22Dans une première phase, il s’agissait pour le groupe de travail de se donner une ‘image’ représentative de l’état des lieux et des intérêts en présence. La prise en compte et l’interprétation des données socio environnementales sur la zone humide (synthétisées dans la partie 2 du présent article), ont abouti à la perception d’un double enjeu, crucial pour son devenir : la gestion qualitative et quantitative du potentiel hydrique d’une part, les pratiques culturales et l’établissement humain anarchique, d’autre part.
23Sur cette base, la deuxième phase des travaux du groupe s’est attachée à la détermination des indicateurs de durabilité, l’estimation des valeurs minimum et maximum que les indicateurs peuvent atteindre en définissant la marge de durabilité et la bande d’équilibre. La détermination de ces valeurs a été une étape décisive dans la démarche. Il s’agissait pour les participants à l'atelier de convenir d’une « valeur durable » ou d’un intervalle de valeurs durables pour chaque indicateur, indépendamment de la valeur réelle de l'indicateur mesuré.
24Certains indicateurs, comme ceux relatifs à la qualité de l’eau, n’ont pas posé de problèmes, en raison des normes réglementaires existantes. Mais, pour d’autres indicateurs, les représentations individuelles et collectives ont suscité de longues discussions. Certaines parties prenantes ont exprimé des idées différentes pour argumenter une augmentation ou une diminution des valeurs inférieures et supérieures. Pour ces cas, on ne peut s’empêcher bien sur, de noter une ‘ part de subjectivité’ dans la détermination de l’intervalle de durabilité. En définitive, c’est par consensus, et les avis experts ont facilité la tâche, que la bande d’équilibre est déterminée et approuvée par tous les participants à l’atelier.
25Le troisième volet de ce travail participatif consiste en la projection de ce territoire dans un ‘futur souhaitable’, en inscrivant les indicateurs dans une perspective de gestion intégrée et de développement durable de la zone humide.
Photos 17, 18, 19 et 20 : Travaux du groupe, restitution en plénière des travaux de groupes, exposé du travail prospectif sur un indicateur-clé, synthèse de la réflexion sur un indicateur – clé
26Le travail de groupe a été incontestablement productif, dans l’étape d’identification et de détermination des indicateurs de durabilité, en rapport avec l’intérêt et la vulnérabilité de l’écosystème. La mise au point de paramètres susceptibles de qualifier le patrimoine naturel et sa fragilité s’est faîte sans difficultés.

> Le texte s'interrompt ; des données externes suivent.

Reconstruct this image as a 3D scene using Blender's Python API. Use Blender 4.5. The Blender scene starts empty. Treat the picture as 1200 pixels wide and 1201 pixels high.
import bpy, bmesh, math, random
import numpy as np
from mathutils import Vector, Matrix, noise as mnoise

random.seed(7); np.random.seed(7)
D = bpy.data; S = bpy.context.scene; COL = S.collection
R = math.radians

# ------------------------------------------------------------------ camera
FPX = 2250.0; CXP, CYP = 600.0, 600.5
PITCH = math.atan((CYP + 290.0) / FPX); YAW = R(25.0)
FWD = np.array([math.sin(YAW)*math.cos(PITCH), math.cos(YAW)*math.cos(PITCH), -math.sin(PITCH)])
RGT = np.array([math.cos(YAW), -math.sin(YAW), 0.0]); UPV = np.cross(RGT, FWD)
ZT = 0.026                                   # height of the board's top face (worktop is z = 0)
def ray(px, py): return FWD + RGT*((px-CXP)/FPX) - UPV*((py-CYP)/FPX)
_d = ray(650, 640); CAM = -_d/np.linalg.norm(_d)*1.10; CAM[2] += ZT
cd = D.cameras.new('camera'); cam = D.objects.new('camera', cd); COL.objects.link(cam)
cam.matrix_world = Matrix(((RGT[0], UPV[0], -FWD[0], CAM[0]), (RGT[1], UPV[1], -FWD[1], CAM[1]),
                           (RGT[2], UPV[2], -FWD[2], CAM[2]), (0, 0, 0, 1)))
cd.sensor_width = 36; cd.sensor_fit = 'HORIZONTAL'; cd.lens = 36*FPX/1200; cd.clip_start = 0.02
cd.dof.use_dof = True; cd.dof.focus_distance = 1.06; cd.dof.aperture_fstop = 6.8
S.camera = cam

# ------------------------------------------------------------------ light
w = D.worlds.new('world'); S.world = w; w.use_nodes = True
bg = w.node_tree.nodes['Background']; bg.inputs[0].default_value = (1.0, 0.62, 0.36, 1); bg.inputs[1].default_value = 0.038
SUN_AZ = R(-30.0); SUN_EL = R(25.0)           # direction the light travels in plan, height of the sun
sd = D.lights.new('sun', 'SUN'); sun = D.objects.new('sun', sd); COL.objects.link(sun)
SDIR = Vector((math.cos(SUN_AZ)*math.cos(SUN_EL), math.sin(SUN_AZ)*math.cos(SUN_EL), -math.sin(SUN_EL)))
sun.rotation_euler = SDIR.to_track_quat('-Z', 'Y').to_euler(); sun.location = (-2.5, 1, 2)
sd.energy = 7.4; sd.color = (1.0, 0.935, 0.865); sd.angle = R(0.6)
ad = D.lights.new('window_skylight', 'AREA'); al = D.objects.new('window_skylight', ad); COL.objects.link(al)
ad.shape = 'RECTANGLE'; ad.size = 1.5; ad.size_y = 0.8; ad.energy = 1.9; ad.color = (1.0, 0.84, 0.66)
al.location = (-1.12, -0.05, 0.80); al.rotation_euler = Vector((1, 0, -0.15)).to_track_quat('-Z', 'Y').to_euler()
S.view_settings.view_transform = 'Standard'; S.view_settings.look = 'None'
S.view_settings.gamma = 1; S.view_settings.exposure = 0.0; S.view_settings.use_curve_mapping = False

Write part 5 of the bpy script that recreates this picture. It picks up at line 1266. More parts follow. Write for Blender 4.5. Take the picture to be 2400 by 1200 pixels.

27En revanche, des avis contradictoires se sont parfois longuement confrontés pour situer les responsabilités et reconnaître les causes des menaces qui pèsent sur la zone humide. Les débats engagés sur l’indicateur de pompage des eaux du lac sont à cet égard significatifs. Le représentant des agriculteurs partageait mal l’idée que les prélèvements d’eau pour l’irrigation peuvent affecter à terme le bilan hydrique et a insisté sur la prise en compte d’un indicateur de durabilité de son revenu en tant que cultivateur ….’. En fait, sa position, tout à fait légitime du reste, traduit ses préoccupations pour conserver intactes ses possibilités d’accès au lac pour l’irrigation et par conséquent pouvoir maintenir le niveau de rentabilité de son activité. Les échanges et les discussions ont fini par lui faire comprendre que ce n’est pas l’irrigation à partir du lac qui est remise en cause, mais qu’il s’agissait plutôt d’un problème de gestion rationnelle de l’eau qui préservera le rendement de ses cultures. Ce qui est alors remarquable et qu’il faut mettre à l’actif du travail de groupe, c’est les positions consensuelles, facilitées par les solutions que suggère le problème débattu. Dans cet exemple le représentant des agriculteurs a fini par adhérer à l’idée de retenir l’indicateur de pompage de l’eau du lac, dès lors que sont avancées des mesures et dispositifs d’aide publique à l’adresse des exploitants agricoles. Les représentants des services communaux et de la direction de l’hydraulique ont confirmé les possibilités d’appui technique et financier pour la promotion et la généralisation du système d’irrigation par ‘goutte à goutte’.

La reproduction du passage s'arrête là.